I can't explain how much I hate simulation theory. As a thought experiment? Fine. It's interesting to think of the universe in the context of code and logic. But as a driving philosophy of reality? Pointless.

Most proponents of simulation theory will say it's impossible to prove the universe is a simulation, because we exist inside it. Then who cares? There obviously must exist a non-simulated universe for the mega computer we're all running on to inhabit, so it's a pointless step along finding the true nature if reality. It's stoner solipsism for guys that buy nfts. It's the "it was all a dream" ending of philosophy.

[–] inb4_FoundTheVegan@lemmy.world 32 points 1 week ago (2 children)

Simulation theory is the long way around to creationism for atheists.

Creationism usually implies the creator put a lot of thought, care, and love into the creation. Knowing what I do of software development, fucking lol.

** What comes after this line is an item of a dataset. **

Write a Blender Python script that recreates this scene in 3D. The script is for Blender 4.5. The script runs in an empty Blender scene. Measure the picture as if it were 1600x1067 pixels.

Yes, kind of, but I don't think that's necessarily a point against it. "Why are we here? / Why is the universe here?" is one of the big interesting questions that still doesn't have a good answer, and I think thinking about possible answers to the big questions is one of the ways we push the envelope of what we do know. This particular paper seems like a not-that-interesting result using our current known-to-be-incomplete understanding of quantum gravity, and the claim that it somehow "disproves" the simulation hypothesis is some rank unscientific nonsense that IMO really shouldn't have been accepted by a scientific journal, but I think the question it poorly attempts to answer is an interesting one.